It is certain that no people are more sensitive to foreign public opinion than the Haytians, and they therefore endeavour to conceal by every means this evidence of the barbarism of their fellow-countrymen. It is, however, but the story of the foolish ostrich over again; every foreigner in Hayti knows that cannibalism exists, and that the educated classes endeavour to ignore it instead of devising means to eradicate it.

The only Governments that endeavoured to grapple with the evil were those of President Geffrard and President Boisrond-Canal, and probably they in some measure owe their fall to this action on their part.

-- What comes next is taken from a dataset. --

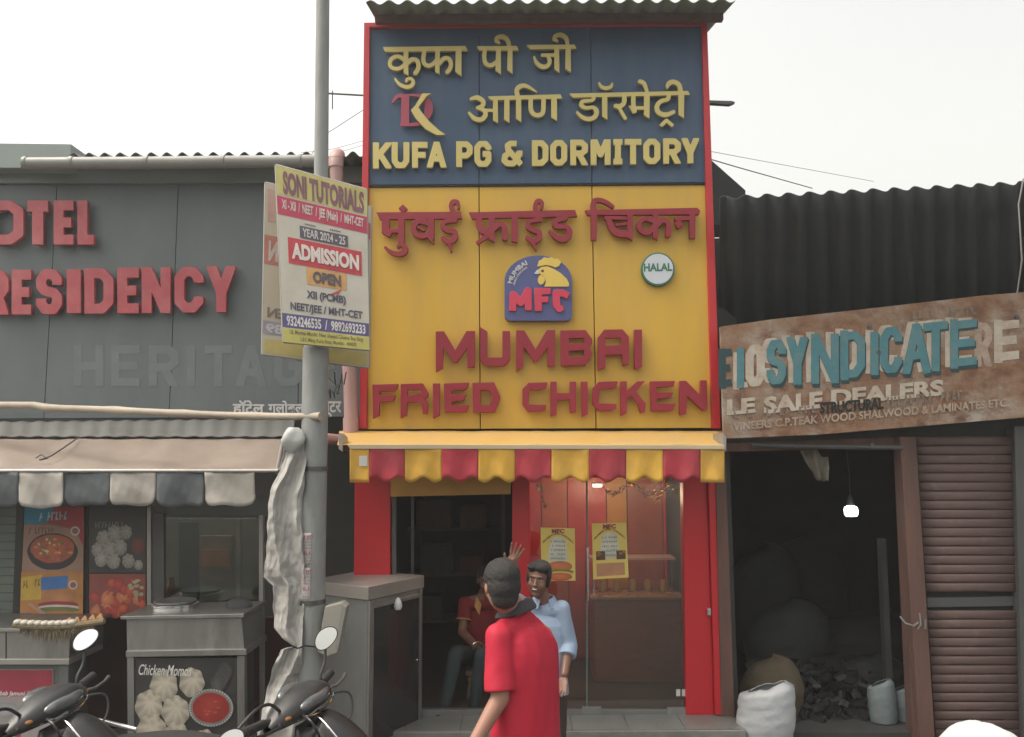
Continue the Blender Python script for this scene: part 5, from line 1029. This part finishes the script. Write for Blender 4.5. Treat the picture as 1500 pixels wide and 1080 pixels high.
g = MB(); g.tube([W(1499, 262, 6.4), W(1492, 300, 6.4), W(1497, 380, 6.4), W(1490, 430, 6.5)], .006, 6); tag(g.part('hanging_cable', m_pvc), 'pale cable hanging at the right edge from the corrugated roof', 'cable')
# ------------------------------------------------------------------ scooters
def scooter(label, loc, yaw, lean, group='scooters parked before the food stalls', scl=1.06):
    t = thing('scooter', label, 'scooter', (0, 0, 0), group)
    dk = mat('scooter_grey', (.026, .028, .030), .38, var=.15, dirt=(.055, .053, .05), damt=.5, dscale=6); bk = m_black
    g = MB()                                 # handlebar cowl: swept body, high in the middle, sharp ends
    def cowl(u, v):
        x = -.29+.58*u; a = 2*PI*v; k = (1-abs(2*u-1)**2.2); ry = .020+.068*k; rz = .016+.048*k; c_, s_ = math.cos(a), math.sin(a)
        return Vector((x, ry*abs(c_)**.8*(1 if c_ > 0 else -1)+.035*k, 1.0+.035*k+rz*abs(s_)**.9*(1 if s_ > 0 else -1) - .02*abs(2*u-1)))
    g.grid(cowl, 34, 28); g.part('handlebar_cowl', dk, t)
    MB().ball((0, -.045, 1.055), (.10, .040, .026), 24, 12, Matrix.Rotation(-.55, 3, 'X')).part('speedometer', mat('dial_glass', (.10, .105, .11), .06, spec=.9, var=.3), t)
    MB().ball((.01, .092, 1.035), (.145, .040, .036), 28, 14, Matrix.Rotation(.5, 3, 'X')).part('headlight', mat('lamp_lens', (.13, .14, .145), .05, spec=1, var=.3), t)
    g = MB(); g.tube([Vector((.01+.155*math.cos(a), .112+.018*math.sin(a), 1.022-.040*math.sin(a))) for a in [PI*(.05+.9*i/16) for i in range(17)]], [.0015+.0045*math.sin(PI*i/16) for i in range(17)], 6); g.part('lamp_trim', m_chrome, t)
    for s in (-1, 1):
        MB().ball((s*.205, .055, 1.01), (.028, .022, .014), 12, 8).part('indicator', mat('amber_lens', (.30, .12, .03), .2), t)
        MB().lathe((s*.16, .085, .985), [(0, .006), (.006, .006), (.007, 0)], 10, (0, 1, .3)).part('screw', m_steel, t)
    g = MB(); g.tube([(.24*math.cos(PI*i/20), .105*math.sin(PI*i/20)+.03, .992-.004*math.sin(PI*i/20)) for i in range(21)], .0022, 5); g.part('panel_seam', MATS['dark_gap'], t)
    for s in (-1, 1):
        g = MB(); g.tube([(s*.22, 0, 1.0), (s*.29, -.015, 1.01)], .016, 10); g.tube([(s*.29, -.015, 1.01), (s*.42, -.03, 1.02), (s*.425, -.03, 1.02)], [.020, .021, .012], 12); g.part('grip', m_rubber, t)
        g = MB(); g.tube([(s*.24, .03, 1.0), (s*.29, .065, 1.0), (s*.38, .06, 1.005), (s*.44, .045, 1.01)], [.010, .008, .007, .010], 8); g.part('brake_lever', bk if s > 0 else m_steeld, t)
        if s < 0: top = Vector((-.30, .0, 1.235)); path = [(-.20, .02, 1.03), (-.215, .015, 1.08), (-.27, .01, 1.13), tuple(top)]
        else: top = Vector((.56, -.02, 1.03)); path = [(.20, .02, 1.03), (.30, .02, 1.10), (.40, .01, 1.11), (.50, -.01, 1.07), tuple(top)]
        g = MB(); g.tube(smooth_path3(path), .0075, 8); st_ = g.part('mirror_stem', bk, t)
        mirrors.append((t, top, s, st_))
        g = MB(); g.tube(smooth_path3([(s*.12, .06, 1.0), (s*.20, .17, 1.0), (s*.16, .20, .90), (s*.06, .14, .84)]), .006, 6); g.part('cable', bk, t)
    g = MB()                                 # front apron: a nose swelling forward below the bar
    def nose(u, v):
        a = -PI*.5 + PI*u; w_ = .235*math.sin(PI*(.16+.70*v))**.8*1.0; d = .17*math.sin(PI*(.10+.62*v))
        return Vector((w_*math.sin(a), .06+.06*(1-v)+d*math.cos(a)**.8 if math.cos(a) > 0 else .06+.06*(1-v), .26+.68*v))
    g.grid(nose, 26, 22); g.part('front_apron', dk, t, solid=.01)
    g = MB(); g.grid(lambda u, v: Vector(((2*u-1)*.23*math.sin(PI*(.16+.70*v))**.8, .05+.06*(1-v)+.01*math.sin(PI*u), .26+.68*v)), 10, 12); g.part('leg_shield', bk, t, solid=.012)
    MB().tube([Vector((.10+.05*math.sin(PI*i/16), .15+.34*i/16-.02*math.sin(PI*i/16), .985-.30*(i/16)**1.7)) for i in range(17)], [.003+.004*math.sin(PI*min(1, i/8)) if i < 8 else .003 for i in range(17)], 8).part('chrome_beading', m_chrome, t)
    g = MB(); g.grid(lambda u, v: Vector(((u-.5)*.30*(1-.3*v), .14+.36*v, .97-.32*v**1.7-.09*(2*u-1)**2)), 14, 14); g.part('nose_cover', bk, t, solid=.01)
    g = MB(); g.lathe((.150, .235, .875), [(0, .012), (.018, .012), (.026, .004), (.028, -.02)], 20, (.85, .25, .45)); o = g.part('emblem', m_chrome, t); g = MB(); g.lathe((.150, .235, .875), [(0, .0135), (.013, .0135), (.014, .010)], 16, (.85, .25, .45)); g.part('emblem_face', m_steeld, o)
    g = MB(); g.tube([(0, .10, .9), (0, .30, .30)], .03, 10); g.part('steering_column', m_steeld, t)
    def wheel(y, nm):
        g = MB(); g.lathe((-.05, y, .21), [(.12, .02), (.15, .0), (.195, .005), (.21, .03), (.212, .05), (.21, .07), (.195, .095), (.15, .10), (.12, .08)], 32, (1, 0, 0)); w_ = g.part(nm, m_rubber, t)
        g = MB(); g.lathe((-.04, y, .21), [(0, .0), (.03, 0), (.05, .03), (.13, .03), (.13, .055), (.05, .055), (.03, .08), (0, .08)], 20, (1, 0, 0)); g.part('rim', m_steel, w_)
    wheel(.42, 'front_wheel'); wheel(-.92, 'rear_wheel')
    g = MB(); g.grid(lambda u, v: Vector(((u-.5)*.17, .42+.235*math.cos(.3+2.2*v), .21+.235*math.sin(.3+2.2*v)-.05*(2*u-1)**2)), 8, 14); g.part('front_mudguard', dk, t, solid=.006)
    MB().box(-.16, .16, -.42, .10, .22, .27).part('floorboard', bk, t, bevel=.02)
    g = MB(); g.grid(lambda u, v: Vector(((u-.5)*(.30-.06*v), -.38-.80*v, .74+.03*math.sin(v*PI*1.4)-.05*(2*u-1)**4)), 12, 20); g.part('seat', m_rubber, t, solid=.07)
    g = MB(); g.ball((0, -.78, .55), (.17, .46, .20), 24, 14); g.part('rear_body', dk, t)
    g = MB(); g.tube([(-.14, -1.0, .76), (-.13, -1.22, .80), (.13, -1.22, .80), (.14, -1.0, .76)], .012, 8); g.part('grab_rail', m_chrome, t)
    g = MB(); g.ball((0, -1.22, .58), (.09, .04, .04), 14, 8); g.part('tail_light', mat('tail_lens', (.3, .01, .01), .2), t)
    g = MB(); g.tube([(-.12, -.5, .22), (-.26, -.48, .01)], .012, 8); g.part('side_stand', m_steeld, t)
    t.rotation_euler = (0, lean, yaw); t.location = loc; t.scale = (scl, scl, scl); return t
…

The first question naturally asked is, “Who is tainted by the Vaudoux worship?” I fear the answer must be, “Who is not?” This does not necessarily imply that they are tainted with cannibalism, as I shall hereafter explain. It is notorious that the Emperor Soulouque was a firm believer, and that the mulatto general Therlonge was one of its high priests, and in his younger days used to appear in a scarlet robe performing antics in the trees. A late Prime Minister, whose bloody deeds will be an everlasting reproach to his memory, was said to be a chief priest of the sect, and many others whom I will not at present indicate.

If persons so high placed can be counted among its votaries, it may be readily believed that the masses are given up to this brutalising worship. During the reign of Soulouque, a priestess was arrested for having performed a sacrifice too openly; when about to be conducted to prison, a foreign bystander remarked aloud that probably she would be shot. She laughed and said, “If I were to beat the sacred drum, and march through the city, not one, from the Emperor downwards, but would humbly follow me.” She was sent to jail, but no one ever heard that she was punished.

President Salnave (1867), inclined at first to court the support of the educated classes, kept clear of the Vaudoux. But when he found his advances repulsed, for the gross debauchery at the palace prevented any respectable person from ever willingly entering it, and when the fortunes of the civil war that then raged began to turn against him (1869), he, from some motive or other, whether superstition or the desire to conciliate the mass of his ignorant troops, went to consult a well-known priest living near Marquissant, in the neighbourhood of Port-au-Prince, and there went through all the ceremonies that were required. He bathed in the blood of goats, made considerable presents to the priests and priestesses, and then feasted with the assembly, who all gave themselves up to the lowest debauchery, and kept up these festivities so long that even the iron frame of the President gave way, and he was confined to his bed for many days after.

The fortunes of war still continuing adverse, he again consulted the Papaloi or priest, who insisted that he must now go through the highest ceremony; that the “goat without horns” must be slain, and that he must be anointed with its blood. If he agreed to this, then the priest assured him of certain victory over his enemies.

Whether Salnave gave in or not I cannot say positively. His enemies of all classes declared he did; his friends among the lower orders confirmed the story; but the few respectable people who adhered to his cause naturally denied the truth of the accusation. I think the weight of evidence was more against him than for him.

To explain the phrase of “the goat without horns,” I must notice that there are two sects which follow the Vaudoux worship—those who only delight in the blood and flesh of white cocks and spotless white goats at their ceremonies, and those who are not only devoted to these, but on great occasions call for the flesh and blood of the “goat without horns,” or human victims.

When Hayti was still a French colony Vaudoux worship flourished, but there is no distinct mention of human sacrifices in the accounts transmitted to us. In Moreau de St. Méry’s excellent description of the colony, from whose truthful pages it is a pleasure to seek for information, he gives a very graphic account of fetishism as it existed in his day, that is, towards the close of the last century.

After describing certain dances, he remarks that the Calinda and the Chica are not the only ones brought from Africa to the colony. There is another which has been known for a long time, principally in the western part of the island (Hayti), and which has the name of Vaudoux.[9] But it is not merely as a dance that the Vaudoux merits consideration; at least it is accompanied by circumstances that give it a rank among those institutions in which superstition and ridiculous practices have a principal part.